Однако «чрезмерные указания» стало бедой не только экономики, но также духовности и языка. Соответствующее течению времени, повернутое не в ту сторону, неприкосновенное правило языка дало дорогу излишним восхвалениям. Например, увеличилась ли ценность родного языка от того, что все от школы до правительства знают наизусть стих «родной язык твоя совесть, твой стыд на лице, знай все другие языки, свой язык уважай».
Духовную ответственность в этом направлении Айбергенов умещает в одной строчке «мой век на моих плечах». К сожалению, несмотря на официальное провозглашение независимости, отношение к языку, к оригиналу не изменилось. На праздниках возвращения в тюрском мире реабилитированного Магжана, прославленного Толегена вперед вырвалось не познание, а многословие. Есть целинный, на европейском уровне образ Толегена «бурно кипят все родники», книга «Звезды в родниках» с заимствованным от этого образа названием стала передовой, по неписанному правилу не Толеген, а ее автор получил награду.
Строки Айбергенова «Искавший слово в глубине, я прозрачный глаз сазана» находятся в природном единстве с М.Кашгари, собравшим по всему Турану тюркские слова.

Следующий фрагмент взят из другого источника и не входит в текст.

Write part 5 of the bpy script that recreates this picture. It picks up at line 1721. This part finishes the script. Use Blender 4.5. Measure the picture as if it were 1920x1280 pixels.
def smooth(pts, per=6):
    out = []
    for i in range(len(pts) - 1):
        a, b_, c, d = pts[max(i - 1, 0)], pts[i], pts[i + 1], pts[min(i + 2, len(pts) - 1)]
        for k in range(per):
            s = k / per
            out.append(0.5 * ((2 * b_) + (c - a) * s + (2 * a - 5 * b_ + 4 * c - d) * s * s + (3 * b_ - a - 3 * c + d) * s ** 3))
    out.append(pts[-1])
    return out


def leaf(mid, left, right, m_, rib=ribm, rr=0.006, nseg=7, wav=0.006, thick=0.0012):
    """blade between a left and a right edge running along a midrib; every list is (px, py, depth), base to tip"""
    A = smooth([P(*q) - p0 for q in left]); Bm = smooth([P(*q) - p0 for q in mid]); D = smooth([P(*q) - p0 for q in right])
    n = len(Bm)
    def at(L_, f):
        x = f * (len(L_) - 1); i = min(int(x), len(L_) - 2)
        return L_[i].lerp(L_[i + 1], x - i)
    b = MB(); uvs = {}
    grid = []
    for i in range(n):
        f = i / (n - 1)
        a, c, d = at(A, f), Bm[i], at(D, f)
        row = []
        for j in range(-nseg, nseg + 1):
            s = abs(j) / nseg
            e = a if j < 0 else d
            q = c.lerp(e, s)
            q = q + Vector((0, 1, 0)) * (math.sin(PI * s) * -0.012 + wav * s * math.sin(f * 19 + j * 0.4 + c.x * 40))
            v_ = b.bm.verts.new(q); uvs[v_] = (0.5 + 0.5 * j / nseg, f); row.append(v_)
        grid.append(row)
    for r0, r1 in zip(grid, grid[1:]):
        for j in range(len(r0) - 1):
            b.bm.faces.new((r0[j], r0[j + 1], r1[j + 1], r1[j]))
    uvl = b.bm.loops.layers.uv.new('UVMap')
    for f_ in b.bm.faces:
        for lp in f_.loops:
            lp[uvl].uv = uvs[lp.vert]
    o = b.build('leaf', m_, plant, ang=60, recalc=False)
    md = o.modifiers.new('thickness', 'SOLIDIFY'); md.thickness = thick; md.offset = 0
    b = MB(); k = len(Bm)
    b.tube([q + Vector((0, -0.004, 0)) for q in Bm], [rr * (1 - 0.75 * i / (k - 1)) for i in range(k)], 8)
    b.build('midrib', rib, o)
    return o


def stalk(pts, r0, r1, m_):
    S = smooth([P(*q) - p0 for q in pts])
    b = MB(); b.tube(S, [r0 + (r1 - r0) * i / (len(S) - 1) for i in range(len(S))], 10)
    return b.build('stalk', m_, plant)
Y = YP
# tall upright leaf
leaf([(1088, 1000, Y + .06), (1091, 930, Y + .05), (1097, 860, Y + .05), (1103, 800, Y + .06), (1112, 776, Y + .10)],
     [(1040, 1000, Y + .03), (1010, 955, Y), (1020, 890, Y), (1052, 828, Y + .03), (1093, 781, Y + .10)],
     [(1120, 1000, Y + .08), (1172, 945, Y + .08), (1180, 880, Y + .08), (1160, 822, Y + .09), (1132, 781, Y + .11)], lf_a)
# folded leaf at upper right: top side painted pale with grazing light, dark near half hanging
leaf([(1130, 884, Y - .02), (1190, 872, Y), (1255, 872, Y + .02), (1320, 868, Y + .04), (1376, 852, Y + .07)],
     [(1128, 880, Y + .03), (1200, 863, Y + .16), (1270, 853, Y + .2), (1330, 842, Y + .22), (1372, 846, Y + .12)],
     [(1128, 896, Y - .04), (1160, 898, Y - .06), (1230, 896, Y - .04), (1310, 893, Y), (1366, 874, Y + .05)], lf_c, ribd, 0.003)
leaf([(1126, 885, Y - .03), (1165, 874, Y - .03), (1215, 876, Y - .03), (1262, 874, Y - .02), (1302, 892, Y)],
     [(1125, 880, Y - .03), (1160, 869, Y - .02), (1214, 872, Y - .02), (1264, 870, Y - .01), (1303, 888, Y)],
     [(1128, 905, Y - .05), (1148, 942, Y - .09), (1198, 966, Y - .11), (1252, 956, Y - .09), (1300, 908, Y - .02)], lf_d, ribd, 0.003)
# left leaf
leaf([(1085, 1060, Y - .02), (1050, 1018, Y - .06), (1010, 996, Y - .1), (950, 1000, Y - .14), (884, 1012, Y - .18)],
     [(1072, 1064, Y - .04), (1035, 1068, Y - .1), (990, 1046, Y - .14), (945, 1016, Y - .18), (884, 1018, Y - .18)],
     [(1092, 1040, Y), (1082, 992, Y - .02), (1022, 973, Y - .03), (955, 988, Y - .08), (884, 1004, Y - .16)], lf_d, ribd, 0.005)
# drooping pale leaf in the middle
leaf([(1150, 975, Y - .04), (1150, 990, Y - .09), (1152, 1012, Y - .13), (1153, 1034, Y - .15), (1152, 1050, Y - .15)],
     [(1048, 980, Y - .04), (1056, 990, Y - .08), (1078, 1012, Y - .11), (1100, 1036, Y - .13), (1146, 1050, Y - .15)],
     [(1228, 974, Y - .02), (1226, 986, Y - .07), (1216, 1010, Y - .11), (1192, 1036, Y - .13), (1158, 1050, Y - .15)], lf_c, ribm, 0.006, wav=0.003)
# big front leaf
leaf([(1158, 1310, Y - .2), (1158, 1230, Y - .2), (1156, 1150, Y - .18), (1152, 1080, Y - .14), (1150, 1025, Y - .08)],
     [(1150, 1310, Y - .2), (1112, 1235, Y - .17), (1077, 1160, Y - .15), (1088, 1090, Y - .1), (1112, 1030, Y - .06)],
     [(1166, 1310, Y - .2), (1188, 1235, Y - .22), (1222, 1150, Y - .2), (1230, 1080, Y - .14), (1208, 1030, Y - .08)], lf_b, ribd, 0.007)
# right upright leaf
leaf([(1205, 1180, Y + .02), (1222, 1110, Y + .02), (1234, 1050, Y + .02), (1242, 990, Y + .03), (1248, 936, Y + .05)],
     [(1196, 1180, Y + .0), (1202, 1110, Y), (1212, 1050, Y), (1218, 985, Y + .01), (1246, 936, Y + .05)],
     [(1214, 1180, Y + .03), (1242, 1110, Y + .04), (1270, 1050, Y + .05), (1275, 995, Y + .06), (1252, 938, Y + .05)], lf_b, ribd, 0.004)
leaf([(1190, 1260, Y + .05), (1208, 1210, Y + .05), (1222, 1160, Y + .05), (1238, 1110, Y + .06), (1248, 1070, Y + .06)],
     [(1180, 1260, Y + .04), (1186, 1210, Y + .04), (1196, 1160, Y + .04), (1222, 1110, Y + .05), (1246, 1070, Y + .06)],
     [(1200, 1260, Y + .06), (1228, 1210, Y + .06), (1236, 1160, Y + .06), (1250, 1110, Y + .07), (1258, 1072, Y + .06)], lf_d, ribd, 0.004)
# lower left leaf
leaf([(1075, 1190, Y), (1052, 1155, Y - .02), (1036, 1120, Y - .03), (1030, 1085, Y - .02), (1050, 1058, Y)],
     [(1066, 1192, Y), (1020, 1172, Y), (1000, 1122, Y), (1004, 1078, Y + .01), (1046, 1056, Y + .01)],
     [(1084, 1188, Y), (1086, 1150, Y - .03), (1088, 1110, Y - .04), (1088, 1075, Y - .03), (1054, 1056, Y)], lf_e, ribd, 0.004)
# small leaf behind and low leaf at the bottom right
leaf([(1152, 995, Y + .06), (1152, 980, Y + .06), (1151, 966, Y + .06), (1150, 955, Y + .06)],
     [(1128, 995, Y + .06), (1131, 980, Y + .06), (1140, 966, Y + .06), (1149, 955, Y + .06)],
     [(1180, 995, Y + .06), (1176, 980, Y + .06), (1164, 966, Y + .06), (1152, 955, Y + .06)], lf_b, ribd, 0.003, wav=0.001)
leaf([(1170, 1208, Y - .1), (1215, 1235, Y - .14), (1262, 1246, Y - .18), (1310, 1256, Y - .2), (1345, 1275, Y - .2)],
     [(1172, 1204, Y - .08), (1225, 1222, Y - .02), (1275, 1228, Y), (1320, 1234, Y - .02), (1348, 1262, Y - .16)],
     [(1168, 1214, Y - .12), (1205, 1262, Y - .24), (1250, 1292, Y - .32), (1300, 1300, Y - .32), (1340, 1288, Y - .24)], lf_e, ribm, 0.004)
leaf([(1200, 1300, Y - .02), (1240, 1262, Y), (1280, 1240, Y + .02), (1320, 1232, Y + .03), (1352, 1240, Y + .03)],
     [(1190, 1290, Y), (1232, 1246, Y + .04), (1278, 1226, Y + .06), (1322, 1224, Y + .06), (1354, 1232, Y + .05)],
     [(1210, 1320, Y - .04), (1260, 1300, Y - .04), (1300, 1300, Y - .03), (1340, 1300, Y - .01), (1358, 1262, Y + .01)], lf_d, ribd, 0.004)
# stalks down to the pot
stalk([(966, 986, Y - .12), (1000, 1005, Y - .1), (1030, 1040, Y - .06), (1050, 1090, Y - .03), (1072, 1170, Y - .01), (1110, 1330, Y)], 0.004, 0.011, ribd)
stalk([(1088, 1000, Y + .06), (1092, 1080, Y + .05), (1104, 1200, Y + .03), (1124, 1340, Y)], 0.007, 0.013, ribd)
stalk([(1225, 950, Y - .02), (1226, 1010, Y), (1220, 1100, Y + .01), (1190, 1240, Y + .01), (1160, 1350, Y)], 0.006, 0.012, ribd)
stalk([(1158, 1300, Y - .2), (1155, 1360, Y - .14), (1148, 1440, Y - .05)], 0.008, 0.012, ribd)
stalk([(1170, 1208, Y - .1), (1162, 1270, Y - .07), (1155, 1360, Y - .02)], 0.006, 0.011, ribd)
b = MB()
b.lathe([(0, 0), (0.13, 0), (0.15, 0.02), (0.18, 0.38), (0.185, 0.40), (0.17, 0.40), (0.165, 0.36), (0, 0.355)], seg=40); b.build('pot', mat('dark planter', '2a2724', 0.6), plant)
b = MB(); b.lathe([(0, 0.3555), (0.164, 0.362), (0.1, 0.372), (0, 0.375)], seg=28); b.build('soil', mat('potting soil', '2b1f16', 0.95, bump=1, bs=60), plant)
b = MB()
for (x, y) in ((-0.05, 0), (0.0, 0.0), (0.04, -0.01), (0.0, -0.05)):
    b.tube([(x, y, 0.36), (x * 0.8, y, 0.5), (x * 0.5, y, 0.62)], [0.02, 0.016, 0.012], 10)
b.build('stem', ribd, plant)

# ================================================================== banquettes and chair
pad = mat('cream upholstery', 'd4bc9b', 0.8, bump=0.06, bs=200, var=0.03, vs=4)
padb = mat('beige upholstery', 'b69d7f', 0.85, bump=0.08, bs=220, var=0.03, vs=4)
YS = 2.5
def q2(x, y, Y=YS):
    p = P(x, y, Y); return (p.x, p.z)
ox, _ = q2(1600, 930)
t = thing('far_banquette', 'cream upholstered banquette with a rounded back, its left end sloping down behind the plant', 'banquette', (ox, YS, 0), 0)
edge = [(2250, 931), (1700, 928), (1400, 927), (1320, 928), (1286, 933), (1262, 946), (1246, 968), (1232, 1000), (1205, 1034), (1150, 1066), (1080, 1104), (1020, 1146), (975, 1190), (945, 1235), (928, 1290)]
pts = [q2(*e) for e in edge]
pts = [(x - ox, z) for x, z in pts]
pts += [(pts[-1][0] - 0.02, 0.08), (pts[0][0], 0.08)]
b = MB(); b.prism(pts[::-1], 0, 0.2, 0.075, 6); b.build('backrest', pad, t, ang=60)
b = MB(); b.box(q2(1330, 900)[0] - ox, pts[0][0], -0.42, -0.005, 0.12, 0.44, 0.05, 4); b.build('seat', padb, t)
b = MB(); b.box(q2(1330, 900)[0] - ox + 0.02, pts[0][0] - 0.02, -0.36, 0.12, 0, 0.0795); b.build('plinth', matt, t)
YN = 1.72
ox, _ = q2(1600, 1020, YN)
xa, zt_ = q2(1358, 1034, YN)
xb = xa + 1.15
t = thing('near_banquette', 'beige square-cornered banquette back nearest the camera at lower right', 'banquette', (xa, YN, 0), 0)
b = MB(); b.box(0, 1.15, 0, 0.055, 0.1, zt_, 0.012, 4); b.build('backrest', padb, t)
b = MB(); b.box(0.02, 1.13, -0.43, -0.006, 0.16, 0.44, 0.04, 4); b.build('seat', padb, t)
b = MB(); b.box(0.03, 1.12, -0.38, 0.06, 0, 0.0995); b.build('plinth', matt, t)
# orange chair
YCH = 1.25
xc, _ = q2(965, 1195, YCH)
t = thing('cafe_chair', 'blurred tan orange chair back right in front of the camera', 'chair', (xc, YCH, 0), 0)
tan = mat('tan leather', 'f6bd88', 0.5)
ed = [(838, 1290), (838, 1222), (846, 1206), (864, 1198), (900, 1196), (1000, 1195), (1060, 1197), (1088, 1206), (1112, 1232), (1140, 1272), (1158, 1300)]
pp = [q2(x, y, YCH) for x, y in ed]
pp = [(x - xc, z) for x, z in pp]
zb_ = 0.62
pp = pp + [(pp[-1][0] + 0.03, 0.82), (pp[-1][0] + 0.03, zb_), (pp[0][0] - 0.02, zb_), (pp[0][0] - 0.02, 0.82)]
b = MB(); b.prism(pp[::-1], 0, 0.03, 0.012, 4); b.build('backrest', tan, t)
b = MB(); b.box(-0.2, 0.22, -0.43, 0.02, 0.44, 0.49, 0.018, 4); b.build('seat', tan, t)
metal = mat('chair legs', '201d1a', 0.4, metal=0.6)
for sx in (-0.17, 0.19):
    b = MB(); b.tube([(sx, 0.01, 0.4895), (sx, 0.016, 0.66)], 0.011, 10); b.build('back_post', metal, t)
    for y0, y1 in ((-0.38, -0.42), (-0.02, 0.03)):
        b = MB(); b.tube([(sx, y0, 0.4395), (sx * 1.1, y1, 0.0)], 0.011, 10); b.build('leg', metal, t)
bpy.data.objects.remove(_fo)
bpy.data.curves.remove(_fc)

Поэт Мукагали Макатаев свидетельствует: «...Сегодня мы все преклоняемся перед вчерашними стихами Толегена Айбергенова, покойный при жизни не смог услышать о себе, сам нуждался в этом: его творческая судьба, подобная ищущему в песках воду кулану, остается в нашей памяти».
Мы опираемся на истину гения Н.В.Гоголя «В мире литературы смерти нет. Умершие принимают участие в деятельности нас живых».